Social media is actually quite old when you get down to it, especially in terms of the speed of the internet. I’ve had my account for eight years on Twitter both personal and for @vinologue so this isn’t just some “tweeted once, didn’t work” jump to conclusions. It’s based upon a lot of time with the medium and the fact that the only people who have made money with social media are the platforms themselves with their advertising, especially in the case of Facebook.
And actually, Jancis Robinson did indeed gain a decent following right from the start of her career as a wine writer, simply because she’s good and she didn’t even have the WSET Diploma until two years after her first writing gig. She would be successful today were she 40 years younger and starting for the first time. You can’t tell me that whomever her inheritor will eventually be, will be someone who made their fame on social media? This individual will come from a proper writing and research background as she did.
As for not existing if you’re not on social media, I have a simple question for you: how many of the most expensive and well-regarded wineries in the world have an active engagement in Twitter or Facebook? And from the other end, what wineries have risen to fame due to social media? The answer is the same.
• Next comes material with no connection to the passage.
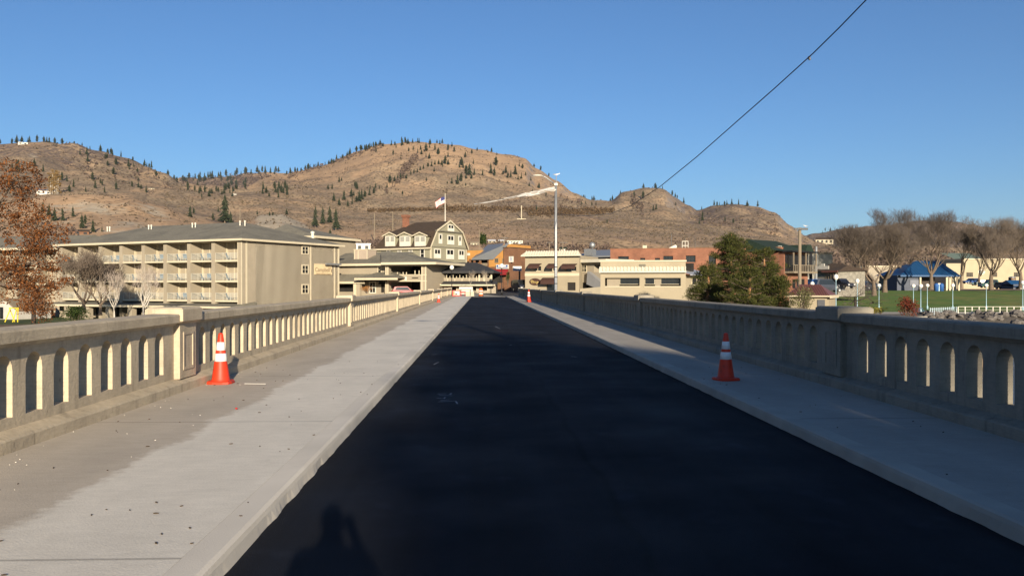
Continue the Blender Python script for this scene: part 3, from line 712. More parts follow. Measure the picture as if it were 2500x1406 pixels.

It’s still wine critics, who have a base in traditional media that are the influencers and at this point, I don’t see that changing at all.
I think you’ll find there are a huge amount of influencers making very VERY good money out of the social channels.
Regarding your question about which Wineries have risen to fame due to social media, none I can think of, but if you look to other spirits and alcohol brands, several have, so I imagine it’s just a case of budget.
If you’re inferring that people are many money by saying that social media is great and that they need to be paid to make it great for others, then I totally agree.
In terms of spirits and social media, that’s a very different thing as drinks like Vodka, Gin, Rum, etc. are essentially commodities that can be scale due to demand and the price is totally irrelevant of the cost. In other words, these are drinks that respond to all forms of marketing social or otherwise. If you’re to talk about more rare whiskies, then again you get back in to a wine-like territory and the best whiskies you don’t see making use of SM as like wines, they simply don’t need to.
I kind of understand your point but it feels like you’re putting social media out of context. First of all you cannot talk about social media a a whole package. Every one of them has precise usage and features that can be used to a personal or commercial use. Secondly, it is a very fast evolving media. Twitter that was the most used app 5 years ago is now completely dying and being replaced by newcomers like insta and snapchat. Lastly, social media are supposed to be used as supportive media and not on their own. You need background and a lot of content to truly influence. Influencing is not about direct selling. It’s about sharing knowledge, passion and keeping the always increasing interest for wine from the general public sky-rocketing.
Welcome Jo,
Yeah, this is the normal line that I hear from people wanting to sell others on social media’s benefits but when it comes down to it, physical distribution of wine is the most important. And I am firmly of the belief that you can lump all social media into one basket as it suffers from the same flaws: too much noise and not being tangible for a product that can only be physically enjoyed. It’s a very different thing once we move the conversation to music or books or other items that can be sampled and even enjoyed fully online.